I am working on an exercise stating as follows:
Let $(X_{t})_{t\in [0,1]}$ be an (uncountable) family of i.i.d random variables with non-degenerate distribution. Prove that no modification of this process can be continuous.
I have some attempt but cannot proceed:
Let $(\Omega,\mathcal{F},\mathbb{P})$ be the probability space over which $(X_{t})$ is defined. Suppose $X_{t}$ has a continuous modification $\tilde{X}_{t}$. That is, there exists a $\Omega_{0}\subset\Omega$ with $\mathbb{P}(\Omega_{0})=1$ such that we can define a random function $\tilde{X}:\Omega_{0}\times T\longrightarrow\mathbb{R}$ that satisfies $\tilde{X}_{t}(\omega)$ is continuous in $t$ for all $\omega\in\Omega_{0}$ and $X$ and $\tilde{X}$ only differ on a set $\Omega\setminus\Omega_{0}$ with probability $0$.

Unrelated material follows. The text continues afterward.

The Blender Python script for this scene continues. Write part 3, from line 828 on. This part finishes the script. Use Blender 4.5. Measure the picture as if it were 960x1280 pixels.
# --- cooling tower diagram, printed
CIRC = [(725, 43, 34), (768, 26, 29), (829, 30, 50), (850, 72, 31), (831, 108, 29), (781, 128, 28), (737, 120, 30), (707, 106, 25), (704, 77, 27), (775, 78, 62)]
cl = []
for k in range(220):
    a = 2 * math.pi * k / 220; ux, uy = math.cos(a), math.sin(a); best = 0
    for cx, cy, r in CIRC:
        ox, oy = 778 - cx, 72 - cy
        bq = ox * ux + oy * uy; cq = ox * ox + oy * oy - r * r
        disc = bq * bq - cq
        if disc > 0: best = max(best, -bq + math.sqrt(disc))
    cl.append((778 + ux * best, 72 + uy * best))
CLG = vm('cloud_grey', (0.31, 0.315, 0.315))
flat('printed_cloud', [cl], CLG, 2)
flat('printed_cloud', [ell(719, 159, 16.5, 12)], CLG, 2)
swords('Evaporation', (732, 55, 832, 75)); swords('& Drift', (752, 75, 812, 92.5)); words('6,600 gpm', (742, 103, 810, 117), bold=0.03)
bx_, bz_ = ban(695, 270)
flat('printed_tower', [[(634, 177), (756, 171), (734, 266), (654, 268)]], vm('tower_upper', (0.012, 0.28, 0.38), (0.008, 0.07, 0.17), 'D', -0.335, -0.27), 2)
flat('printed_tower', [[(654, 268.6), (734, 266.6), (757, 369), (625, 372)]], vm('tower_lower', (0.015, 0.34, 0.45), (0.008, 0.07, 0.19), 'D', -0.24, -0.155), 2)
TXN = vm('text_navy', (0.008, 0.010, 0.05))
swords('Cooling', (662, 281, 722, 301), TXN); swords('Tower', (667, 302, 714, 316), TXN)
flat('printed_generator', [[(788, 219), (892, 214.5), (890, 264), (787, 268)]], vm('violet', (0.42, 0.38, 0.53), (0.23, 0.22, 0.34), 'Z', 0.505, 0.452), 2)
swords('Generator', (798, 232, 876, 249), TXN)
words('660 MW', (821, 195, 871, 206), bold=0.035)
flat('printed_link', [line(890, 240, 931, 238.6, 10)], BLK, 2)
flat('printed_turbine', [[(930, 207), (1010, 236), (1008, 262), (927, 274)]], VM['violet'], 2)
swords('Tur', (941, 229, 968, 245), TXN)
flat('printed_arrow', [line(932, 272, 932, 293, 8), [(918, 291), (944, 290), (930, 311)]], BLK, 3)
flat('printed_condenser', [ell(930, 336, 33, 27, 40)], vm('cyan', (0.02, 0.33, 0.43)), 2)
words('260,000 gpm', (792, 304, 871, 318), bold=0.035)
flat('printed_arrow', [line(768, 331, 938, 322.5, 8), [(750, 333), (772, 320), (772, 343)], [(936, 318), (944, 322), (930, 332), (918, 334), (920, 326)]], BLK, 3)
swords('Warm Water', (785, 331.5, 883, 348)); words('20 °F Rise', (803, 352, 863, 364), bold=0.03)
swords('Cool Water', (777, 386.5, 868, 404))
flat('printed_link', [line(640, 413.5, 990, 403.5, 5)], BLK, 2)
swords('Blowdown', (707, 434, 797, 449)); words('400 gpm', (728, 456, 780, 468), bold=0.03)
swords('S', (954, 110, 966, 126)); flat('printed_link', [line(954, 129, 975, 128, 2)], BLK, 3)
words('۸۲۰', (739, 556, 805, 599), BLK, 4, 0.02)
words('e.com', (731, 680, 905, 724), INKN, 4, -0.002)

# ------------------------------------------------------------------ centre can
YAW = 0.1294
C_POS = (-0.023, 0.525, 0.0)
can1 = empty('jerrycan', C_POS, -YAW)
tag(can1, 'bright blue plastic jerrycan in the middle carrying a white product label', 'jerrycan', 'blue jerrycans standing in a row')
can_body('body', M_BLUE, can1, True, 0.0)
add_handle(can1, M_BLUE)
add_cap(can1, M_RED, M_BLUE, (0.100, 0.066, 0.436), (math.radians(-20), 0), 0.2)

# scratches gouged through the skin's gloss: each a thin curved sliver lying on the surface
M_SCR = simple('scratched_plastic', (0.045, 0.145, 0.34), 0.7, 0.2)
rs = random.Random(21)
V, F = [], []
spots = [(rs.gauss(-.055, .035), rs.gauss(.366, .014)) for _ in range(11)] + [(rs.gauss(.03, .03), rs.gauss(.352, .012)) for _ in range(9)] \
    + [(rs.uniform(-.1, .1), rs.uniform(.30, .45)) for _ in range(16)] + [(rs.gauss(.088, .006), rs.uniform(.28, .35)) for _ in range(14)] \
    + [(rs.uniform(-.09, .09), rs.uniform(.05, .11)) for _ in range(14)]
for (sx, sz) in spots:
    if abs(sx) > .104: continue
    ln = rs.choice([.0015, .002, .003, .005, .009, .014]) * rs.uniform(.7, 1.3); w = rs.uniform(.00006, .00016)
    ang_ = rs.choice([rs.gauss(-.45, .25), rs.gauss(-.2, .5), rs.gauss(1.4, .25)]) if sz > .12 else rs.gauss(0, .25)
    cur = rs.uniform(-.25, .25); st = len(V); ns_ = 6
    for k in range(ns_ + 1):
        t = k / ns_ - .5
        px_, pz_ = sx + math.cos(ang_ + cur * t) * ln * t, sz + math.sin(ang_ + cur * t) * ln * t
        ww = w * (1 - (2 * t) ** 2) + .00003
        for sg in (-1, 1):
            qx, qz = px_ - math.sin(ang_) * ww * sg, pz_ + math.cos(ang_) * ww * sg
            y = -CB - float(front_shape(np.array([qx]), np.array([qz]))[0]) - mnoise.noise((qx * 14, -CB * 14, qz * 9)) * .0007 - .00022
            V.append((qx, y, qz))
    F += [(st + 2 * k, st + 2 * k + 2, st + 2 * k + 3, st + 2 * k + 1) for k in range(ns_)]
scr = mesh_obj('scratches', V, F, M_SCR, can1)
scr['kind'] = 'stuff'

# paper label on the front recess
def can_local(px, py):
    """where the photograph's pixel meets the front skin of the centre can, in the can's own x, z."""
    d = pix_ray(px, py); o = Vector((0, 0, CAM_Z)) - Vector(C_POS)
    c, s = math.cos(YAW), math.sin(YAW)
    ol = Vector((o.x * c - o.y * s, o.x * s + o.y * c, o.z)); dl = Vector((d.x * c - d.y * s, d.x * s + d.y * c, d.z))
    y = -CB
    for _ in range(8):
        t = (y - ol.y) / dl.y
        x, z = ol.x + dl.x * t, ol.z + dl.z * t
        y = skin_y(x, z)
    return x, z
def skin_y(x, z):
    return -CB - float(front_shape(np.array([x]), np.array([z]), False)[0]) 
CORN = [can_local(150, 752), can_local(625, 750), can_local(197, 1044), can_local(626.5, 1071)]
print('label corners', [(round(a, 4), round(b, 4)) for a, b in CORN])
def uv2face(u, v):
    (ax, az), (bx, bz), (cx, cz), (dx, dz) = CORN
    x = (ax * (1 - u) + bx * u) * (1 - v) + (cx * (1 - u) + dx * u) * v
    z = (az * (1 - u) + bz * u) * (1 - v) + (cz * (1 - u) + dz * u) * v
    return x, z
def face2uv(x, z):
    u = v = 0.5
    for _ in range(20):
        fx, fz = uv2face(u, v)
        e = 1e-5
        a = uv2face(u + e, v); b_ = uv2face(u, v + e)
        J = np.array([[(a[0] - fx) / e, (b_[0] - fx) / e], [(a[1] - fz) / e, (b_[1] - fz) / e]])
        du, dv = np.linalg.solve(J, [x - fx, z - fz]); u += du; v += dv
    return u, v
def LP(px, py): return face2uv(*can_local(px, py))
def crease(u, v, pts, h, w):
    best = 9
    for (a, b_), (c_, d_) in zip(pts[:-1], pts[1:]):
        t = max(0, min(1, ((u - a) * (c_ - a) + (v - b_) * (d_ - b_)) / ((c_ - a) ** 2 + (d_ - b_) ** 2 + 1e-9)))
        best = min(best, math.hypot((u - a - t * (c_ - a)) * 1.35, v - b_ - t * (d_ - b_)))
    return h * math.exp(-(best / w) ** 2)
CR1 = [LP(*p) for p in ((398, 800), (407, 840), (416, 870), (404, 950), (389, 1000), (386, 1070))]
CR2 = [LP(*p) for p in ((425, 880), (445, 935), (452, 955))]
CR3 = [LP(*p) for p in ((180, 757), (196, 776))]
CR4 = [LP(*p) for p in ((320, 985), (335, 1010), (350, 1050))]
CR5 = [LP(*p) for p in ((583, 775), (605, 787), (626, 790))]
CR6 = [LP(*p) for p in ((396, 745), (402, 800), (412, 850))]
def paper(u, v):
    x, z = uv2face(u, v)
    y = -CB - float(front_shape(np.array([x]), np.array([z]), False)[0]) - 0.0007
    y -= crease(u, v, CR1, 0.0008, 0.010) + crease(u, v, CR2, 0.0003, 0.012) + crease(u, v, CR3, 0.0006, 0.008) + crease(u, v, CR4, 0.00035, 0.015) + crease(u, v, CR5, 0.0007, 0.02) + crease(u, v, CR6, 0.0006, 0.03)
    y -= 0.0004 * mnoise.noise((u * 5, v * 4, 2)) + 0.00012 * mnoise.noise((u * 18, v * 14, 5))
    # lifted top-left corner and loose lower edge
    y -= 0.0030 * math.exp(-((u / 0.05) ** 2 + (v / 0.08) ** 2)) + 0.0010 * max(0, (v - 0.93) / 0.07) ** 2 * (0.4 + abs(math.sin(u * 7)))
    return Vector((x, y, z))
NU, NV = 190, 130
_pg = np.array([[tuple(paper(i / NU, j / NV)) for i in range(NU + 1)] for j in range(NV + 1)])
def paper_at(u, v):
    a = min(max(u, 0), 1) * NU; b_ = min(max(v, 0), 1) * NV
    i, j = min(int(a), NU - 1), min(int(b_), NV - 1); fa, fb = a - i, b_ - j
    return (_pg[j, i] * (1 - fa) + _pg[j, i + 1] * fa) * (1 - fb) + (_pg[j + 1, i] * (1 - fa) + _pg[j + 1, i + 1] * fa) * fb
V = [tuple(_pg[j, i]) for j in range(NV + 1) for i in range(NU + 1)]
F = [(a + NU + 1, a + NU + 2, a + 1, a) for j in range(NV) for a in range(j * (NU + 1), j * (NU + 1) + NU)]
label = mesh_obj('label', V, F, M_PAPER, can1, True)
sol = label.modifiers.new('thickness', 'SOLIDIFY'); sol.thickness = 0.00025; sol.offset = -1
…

Then, note that, in the aspect of $X_{t}$, not all events are elements of $\mathcal{F}$. For instance $$A:=\{\omega\in\Omega:X(\omega,t)=0\ \text{for all}\ t\in [0,1]\}=\bigcap_{t\in[0,1]}\{X(\omega, t)=0\},$$ since this is an uncountable intersection of measurable events from $\mathcal{F}$.
However, since $\tilde{X}_{t}$ is continuous on, then we can depict $$B:=\{\omega\in\Omega_{0}:\tilde{X}(\omega,t)=0\ \text{for all}\ t\in[0,1]\}=\bigcap_{t\in D}\{\omega\in\Omega_{0}:\tilde{X}(\omega,t)=0\},$$ where $D$ is a dense countable subset of $[0,1]$, for instance, $D=\mathbb{Q}\cap [0,1]$. Therefore, $B\in\mathcal{F}$.
Then I got stuck, and for now I haven't even used the i.i.d and non-degenerate…. what should I do to get contradiction? Thank you!
Best Answer
Hint: let $t_n \in [0,1]$ be any sequence of distinct numbers converging to some $t$. Then the sequence of random variables $Y_n := \tilde{X}_{t_n}$ are iid with a non-degenerate distribution. If $\tilde{X}$ were really continuous, then this sequence would converge a.s. to $\tilde{X}_t$. However, show that a sequence of iid non-degenerate random variables converges with probability 0.
There are a number of ways to do the latter. One approach: use the non-degeneracy of the distribution to show that there exist two disjoint open sets $U,V \subset \mathbb{R}$ such that $P(Y_n \in U) > 0$ and $P(Y_n \in V) > 0$. Use the Borel zero-one law to show that, with probability 1, we have $Y_n \in U$ infinitely often and $Y_n \in V$ infinitely often. When this happens the sequence $Y_n$ is certainly not converging.